[Stored records]

------------------------------

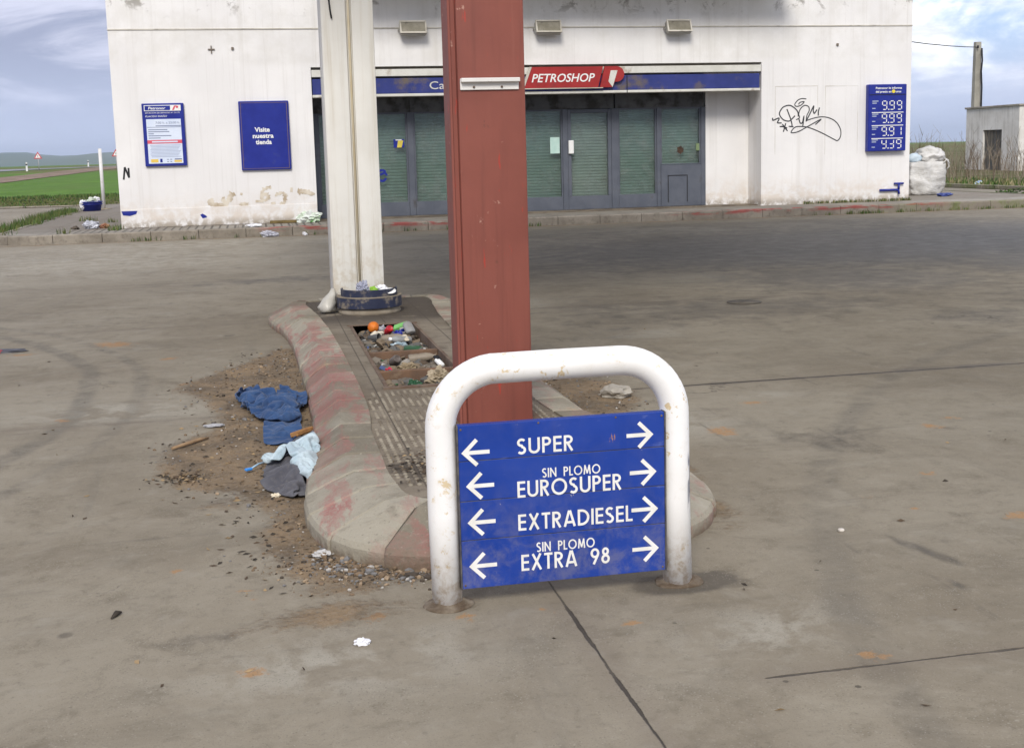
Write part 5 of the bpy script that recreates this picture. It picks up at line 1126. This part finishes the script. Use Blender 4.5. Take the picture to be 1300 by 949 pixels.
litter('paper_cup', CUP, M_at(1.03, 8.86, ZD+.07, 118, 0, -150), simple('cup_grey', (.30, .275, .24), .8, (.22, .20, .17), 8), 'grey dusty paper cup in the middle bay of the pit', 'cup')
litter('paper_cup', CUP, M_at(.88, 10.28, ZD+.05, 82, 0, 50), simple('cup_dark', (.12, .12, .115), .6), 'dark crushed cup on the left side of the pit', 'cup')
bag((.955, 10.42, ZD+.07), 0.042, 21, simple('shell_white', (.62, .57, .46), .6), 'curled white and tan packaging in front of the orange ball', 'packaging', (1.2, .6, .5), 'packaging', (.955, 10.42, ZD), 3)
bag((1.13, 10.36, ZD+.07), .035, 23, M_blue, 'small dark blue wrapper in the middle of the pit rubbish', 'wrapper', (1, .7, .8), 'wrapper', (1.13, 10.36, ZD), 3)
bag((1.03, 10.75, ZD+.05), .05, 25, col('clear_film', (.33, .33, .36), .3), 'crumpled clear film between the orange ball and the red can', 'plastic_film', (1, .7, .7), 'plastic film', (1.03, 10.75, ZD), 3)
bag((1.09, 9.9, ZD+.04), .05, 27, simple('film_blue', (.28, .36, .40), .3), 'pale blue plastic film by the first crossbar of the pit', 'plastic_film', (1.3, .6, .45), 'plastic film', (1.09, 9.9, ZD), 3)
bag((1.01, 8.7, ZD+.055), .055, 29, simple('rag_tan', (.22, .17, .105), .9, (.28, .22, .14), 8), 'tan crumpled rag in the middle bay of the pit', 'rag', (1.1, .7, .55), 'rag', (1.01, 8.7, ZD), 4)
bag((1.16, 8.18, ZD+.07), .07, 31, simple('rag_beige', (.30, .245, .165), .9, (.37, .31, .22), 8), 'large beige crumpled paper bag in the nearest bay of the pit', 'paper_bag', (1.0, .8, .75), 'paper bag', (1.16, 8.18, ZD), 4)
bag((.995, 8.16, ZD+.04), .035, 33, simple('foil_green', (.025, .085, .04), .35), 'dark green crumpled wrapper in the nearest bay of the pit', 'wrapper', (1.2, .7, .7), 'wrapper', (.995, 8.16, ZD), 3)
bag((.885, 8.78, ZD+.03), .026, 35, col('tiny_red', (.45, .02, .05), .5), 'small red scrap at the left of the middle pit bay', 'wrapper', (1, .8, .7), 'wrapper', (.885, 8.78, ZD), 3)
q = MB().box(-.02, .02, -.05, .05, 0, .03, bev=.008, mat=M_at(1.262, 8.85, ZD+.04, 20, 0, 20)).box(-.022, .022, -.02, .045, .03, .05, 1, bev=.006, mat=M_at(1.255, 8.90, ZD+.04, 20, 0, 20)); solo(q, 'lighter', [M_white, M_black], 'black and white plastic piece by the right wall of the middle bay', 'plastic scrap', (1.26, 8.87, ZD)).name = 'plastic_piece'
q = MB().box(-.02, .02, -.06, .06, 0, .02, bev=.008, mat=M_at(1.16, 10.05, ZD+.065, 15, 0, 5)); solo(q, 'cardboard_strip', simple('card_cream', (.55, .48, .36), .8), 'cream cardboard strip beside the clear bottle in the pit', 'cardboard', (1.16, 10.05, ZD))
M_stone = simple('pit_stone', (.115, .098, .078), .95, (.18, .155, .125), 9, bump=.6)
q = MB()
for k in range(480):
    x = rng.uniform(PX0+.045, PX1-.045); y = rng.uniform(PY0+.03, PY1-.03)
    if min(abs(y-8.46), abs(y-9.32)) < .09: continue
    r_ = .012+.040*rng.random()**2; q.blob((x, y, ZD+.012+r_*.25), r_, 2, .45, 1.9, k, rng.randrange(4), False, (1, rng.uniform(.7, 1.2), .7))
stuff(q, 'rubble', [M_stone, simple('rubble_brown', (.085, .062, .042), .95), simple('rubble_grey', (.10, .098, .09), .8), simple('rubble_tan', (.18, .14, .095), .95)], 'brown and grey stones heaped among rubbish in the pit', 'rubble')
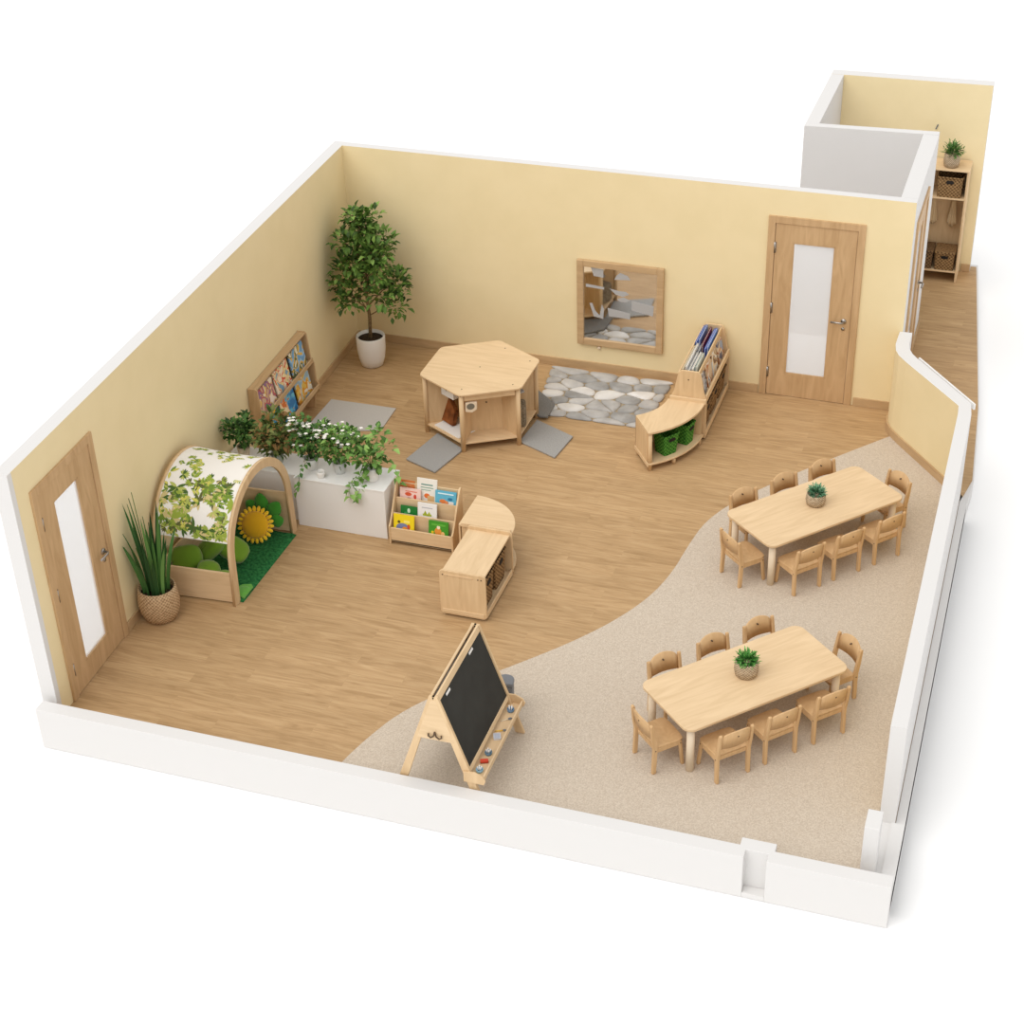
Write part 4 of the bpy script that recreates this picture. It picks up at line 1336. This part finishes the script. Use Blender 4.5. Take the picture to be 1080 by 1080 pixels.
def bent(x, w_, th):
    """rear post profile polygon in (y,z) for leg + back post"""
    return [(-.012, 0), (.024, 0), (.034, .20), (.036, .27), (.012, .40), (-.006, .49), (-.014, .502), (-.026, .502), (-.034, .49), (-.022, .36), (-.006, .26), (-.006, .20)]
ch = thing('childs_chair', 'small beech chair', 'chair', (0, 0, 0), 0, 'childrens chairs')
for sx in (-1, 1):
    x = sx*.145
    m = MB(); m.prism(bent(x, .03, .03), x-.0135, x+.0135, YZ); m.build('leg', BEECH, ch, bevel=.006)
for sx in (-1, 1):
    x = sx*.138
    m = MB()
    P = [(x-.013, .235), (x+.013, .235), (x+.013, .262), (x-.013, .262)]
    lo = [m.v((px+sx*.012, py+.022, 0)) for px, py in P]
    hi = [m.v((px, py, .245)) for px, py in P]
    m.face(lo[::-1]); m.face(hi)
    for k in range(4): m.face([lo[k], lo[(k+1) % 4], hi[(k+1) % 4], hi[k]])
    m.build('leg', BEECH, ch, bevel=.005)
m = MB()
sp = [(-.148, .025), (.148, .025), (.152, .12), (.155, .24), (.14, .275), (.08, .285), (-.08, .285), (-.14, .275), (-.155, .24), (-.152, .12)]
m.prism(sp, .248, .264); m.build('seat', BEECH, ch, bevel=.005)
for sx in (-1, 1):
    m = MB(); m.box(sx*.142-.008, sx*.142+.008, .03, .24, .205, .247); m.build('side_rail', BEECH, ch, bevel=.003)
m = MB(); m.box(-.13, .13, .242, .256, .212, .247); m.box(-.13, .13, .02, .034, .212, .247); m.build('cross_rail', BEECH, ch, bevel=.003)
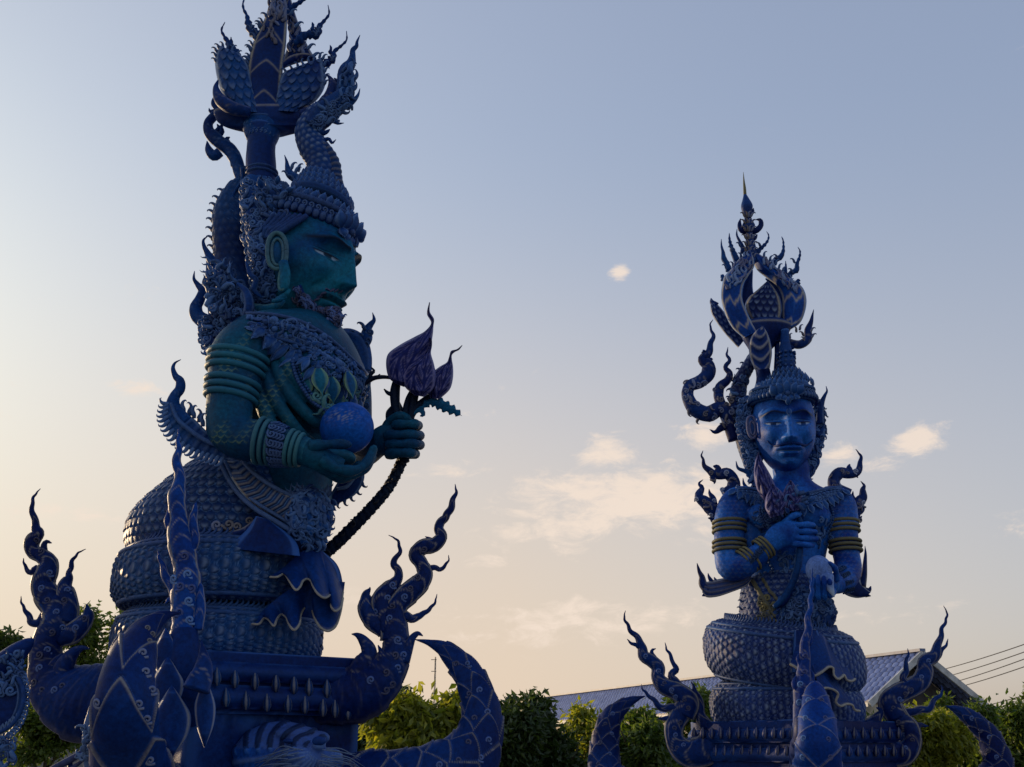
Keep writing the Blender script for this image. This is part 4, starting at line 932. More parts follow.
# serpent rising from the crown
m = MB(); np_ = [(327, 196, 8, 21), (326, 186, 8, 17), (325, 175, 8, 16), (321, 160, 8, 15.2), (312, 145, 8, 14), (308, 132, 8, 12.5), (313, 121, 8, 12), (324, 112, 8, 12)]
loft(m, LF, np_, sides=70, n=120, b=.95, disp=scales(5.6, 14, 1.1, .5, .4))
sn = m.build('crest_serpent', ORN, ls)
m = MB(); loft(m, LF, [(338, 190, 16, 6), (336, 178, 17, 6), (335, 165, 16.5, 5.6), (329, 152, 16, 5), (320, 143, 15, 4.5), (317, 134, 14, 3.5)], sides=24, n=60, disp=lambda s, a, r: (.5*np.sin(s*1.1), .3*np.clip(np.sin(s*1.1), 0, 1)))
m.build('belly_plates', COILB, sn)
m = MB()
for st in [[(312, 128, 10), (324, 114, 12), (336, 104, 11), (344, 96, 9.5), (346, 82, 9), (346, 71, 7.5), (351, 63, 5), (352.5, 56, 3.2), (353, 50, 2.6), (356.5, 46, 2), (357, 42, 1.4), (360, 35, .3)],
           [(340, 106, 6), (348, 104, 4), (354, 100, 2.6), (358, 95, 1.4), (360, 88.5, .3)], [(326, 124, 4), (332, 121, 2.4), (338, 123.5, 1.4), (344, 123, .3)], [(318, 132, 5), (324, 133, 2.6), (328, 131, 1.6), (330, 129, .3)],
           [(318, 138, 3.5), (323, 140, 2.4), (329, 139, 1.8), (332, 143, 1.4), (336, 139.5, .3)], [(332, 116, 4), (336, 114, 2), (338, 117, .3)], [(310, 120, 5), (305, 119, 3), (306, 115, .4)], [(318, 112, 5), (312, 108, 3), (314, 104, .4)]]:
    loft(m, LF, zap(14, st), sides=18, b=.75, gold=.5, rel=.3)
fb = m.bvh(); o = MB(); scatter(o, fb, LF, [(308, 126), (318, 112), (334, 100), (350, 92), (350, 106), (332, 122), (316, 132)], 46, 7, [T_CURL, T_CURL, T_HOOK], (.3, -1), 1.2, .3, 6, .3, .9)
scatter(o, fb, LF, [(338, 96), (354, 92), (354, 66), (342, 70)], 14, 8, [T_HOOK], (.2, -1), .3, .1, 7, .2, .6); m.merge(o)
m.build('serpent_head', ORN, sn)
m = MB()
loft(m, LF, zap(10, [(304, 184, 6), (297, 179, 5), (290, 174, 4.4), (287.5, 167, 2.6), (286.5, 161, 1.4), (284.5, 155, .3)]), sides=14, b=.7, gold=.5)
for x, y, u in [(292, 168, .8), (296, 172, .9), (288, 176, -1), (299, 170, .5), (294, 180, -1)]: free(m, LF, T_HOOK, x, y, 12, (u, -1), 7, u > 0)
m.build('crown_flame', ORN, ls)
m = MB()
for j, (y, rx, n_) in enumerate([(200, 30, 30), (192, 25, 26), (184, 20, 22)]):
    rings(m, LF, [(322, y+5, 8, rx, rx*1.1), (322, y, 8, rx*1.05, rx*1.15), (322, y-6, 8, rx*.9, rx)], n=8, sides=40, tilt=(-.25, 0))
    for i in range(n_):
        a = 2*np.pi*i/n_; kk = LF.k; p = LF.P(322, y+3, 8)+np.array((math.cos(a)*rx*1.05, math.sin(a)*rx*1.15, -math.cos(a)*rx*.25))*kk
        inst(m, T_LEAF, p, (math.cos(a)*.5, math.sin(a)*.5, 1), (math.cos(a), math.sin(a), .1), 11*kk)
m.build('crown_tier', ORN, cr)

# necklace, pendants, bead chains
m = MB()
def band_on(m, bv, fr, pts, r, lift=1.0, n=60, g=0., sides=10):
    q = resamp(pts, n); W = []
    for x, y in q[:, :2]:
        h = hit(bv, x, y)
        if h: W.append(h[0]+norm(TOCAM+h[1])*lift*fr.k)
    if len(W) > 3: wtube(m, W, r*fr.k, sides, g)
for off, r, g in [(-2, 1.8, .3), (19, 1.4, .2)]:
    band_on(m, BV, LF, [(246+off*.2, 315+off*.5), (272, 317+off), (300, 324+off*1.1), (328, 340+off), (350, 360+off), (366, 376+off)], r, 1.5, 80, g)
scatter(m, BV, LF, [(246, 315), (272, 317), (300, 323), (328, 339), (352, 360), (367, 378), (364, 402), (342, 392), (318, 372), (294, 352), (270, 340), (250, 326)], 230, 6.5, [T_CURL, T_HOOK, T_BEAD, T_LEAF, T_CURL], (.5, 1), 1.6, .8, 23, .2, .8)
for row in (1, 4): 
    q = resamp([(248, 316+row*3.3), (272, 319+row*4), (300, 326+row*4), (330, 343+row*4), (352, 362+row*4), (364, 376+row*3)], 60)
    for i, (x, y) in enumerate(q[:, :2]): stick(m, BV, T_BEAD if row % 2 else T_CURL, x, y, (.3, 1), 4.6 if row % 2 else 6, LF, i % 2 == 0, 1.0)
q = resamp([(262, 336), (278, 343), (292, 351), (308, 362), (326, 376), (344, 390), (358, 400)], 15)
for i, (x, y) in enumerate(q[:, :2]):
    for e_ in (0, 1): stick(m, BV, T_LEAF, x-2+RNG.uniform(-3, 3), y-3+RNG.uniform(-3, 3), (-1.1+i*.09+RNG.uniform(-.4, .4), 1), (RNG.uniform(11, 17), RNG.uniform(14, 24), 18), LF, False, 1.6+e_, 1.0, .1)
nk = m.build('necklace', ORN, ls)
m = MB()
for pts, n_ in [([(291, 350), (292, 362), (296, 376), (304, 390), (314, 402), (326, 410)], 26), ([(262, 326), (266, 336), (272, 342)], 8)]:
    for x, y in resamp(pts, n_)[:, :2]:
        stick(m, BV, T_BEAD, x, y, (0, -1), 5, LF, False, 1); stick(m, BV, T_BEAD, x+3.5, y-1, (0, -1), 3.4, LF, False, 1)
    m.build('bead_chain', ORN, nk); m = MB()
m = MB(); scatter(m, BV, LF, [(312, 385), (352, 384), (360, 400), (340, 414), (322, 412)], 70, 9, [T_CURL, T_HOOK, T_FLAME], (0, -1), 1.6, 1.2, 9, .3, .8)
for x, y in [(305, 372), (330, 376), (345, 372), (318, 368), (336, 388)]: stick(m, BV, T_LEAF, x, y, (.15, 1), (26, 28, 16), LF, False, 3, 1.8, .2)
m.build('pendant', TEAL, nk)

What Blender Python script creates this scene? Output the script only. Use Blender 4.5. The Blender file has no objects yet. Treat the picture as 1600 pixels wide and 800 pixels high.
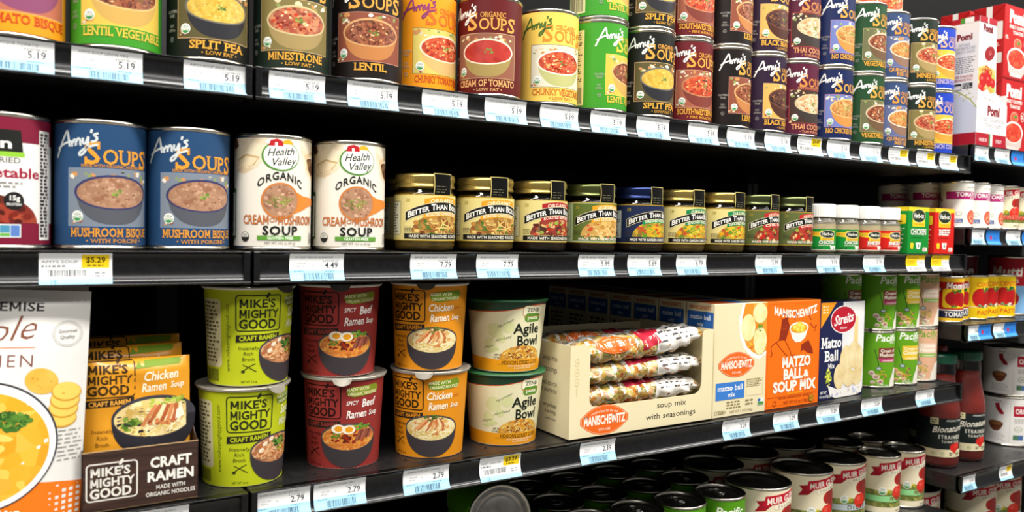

------------------------------

--- Task ---
The required output is the number of lines containing the word "recreates", and nothing besides.

--- Answer for the task ---
2